Back in the spring of 1998, I contacted Frank Darabont about visiting the set of "The Green Mile" when they were shooting on location in Tennessee or North Carolina. Shortly thereafter, I received a voice-message from Frank, wanting to know exactly what I'd like to do. I had reviewed Frank's "dollar baby" version of "The Woman in the Room" during my time at the Castle Rock newsletter, and he had read it and knew who I was from that. I called back and left a message for him, saying, half tongue-in-cheek, that I'd like to visit the set for a "Cemetery Dance" article, read the script, do the making-of book for the movie, have a cameo -- little knowing that I would actually get to do every single one of those things.

Some time after that, I got a call from Dave Johnson, who was one of Frank's assistants on the production, asking if I had anything I had written that I could pass along to Frank. I offered to provide them with a copy of my Book, THE UNSEEN KING, as well as a story I had just done about my set visit to "Storm of the Century" (where I first encountered "Green Mile" actor Jeffrey DeMunn), which had just taken place.

"That would be good," Johnson told me. I asked why Frank wanted this, and he told me, "Frank wants to do one of these making-of-the-movie books, and if you had something he could show them, it might be easier to convince them."

A light began flickering very dimly in the back of my mind.

"Wait a minute," I said. "Let me get this straight. Does he want me to do this?"

"Yes, he wants you to do it."

You have to understand -- THE GREEN MILE is my absolute favorite King novel. Between reading various editions of the novel and listening to it on tape, CD and on my iPod, I've been through the story dozens of times. As I told Darabont later, if someone had spread all of King's work out on a table -- a helluva BIG table -- and told me to take my pick of any of them upon which I'd like to be involved in the film version, this is the one I would have picked. And they picked me!

I'm always reminded of that scene in "Field of Dreams", where Kevin Costner talks about how at certain moments, the Universe opens up and says, "Here's what we've got for you -- try not to mess it up."

I agreed before they could come to their senses and change their minds, and things went on from there. As each new casting decision was announced, I grew more and more excited. Everyone in the cast was someone whose work I had enjoyed, and seemed perfect for their role. An exception was Sam Rockwell, with whom I was not familiar, but the role of Wild Bill Wharton proved a breakout for him, and I've followed his career from that point onward.

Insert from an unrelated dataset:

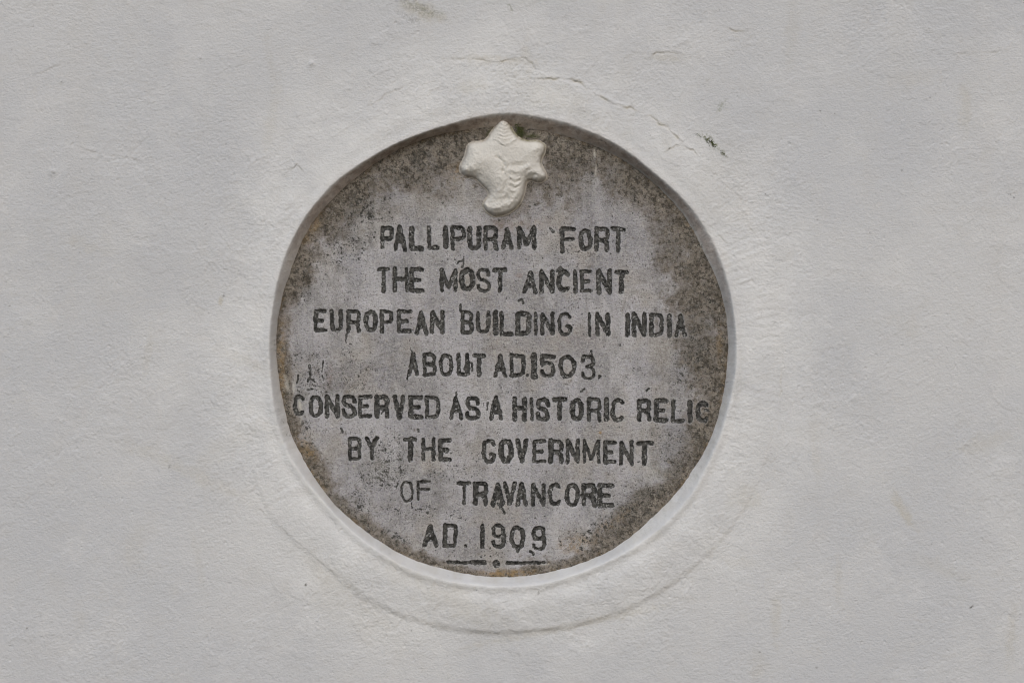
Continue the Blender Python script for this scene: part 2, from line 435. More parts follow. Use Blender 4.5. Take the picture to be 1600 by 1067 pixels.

But as the production wound on toward the start of shooting, one crucial role remained open -- that of John Coffey, the central figure in the story. About four or five weeks out, my daughter Sarah, who was at that time managing a theater in the Rochester suburb of Webster, came home from work and told me, "You should go see 'Armageddon" -- there's a guy in there I think would be really perfect for John Coffey."

So I went to see the movie, and at first I wasn't sure. He was big and bald, and looked the part, but at first, his character of Bear was loud and boisterous, not at all like the calm, somehow sad character King had created. But then came the scene where Bear is getting his mental health exam to see if he could handle space flight, where he's crying and sobbing. That did it for me.

The next time I spoke with Dave Johnson, I asked about the casting for John Coffey. Still no decision, he said.

"My daughter has a suggestion," I told him. "There's this guy in 'Armageddon', she tought he'd be good. I do, too."

Dead silence for a second. I had no idea at this time that the production was thin king along the same lines as well, having been referred to Duncan by Bruce Willis.

Finally, alarmingly close to the start of shooting on the film, I asked Johnson once more if a decision had been made on John Coffey.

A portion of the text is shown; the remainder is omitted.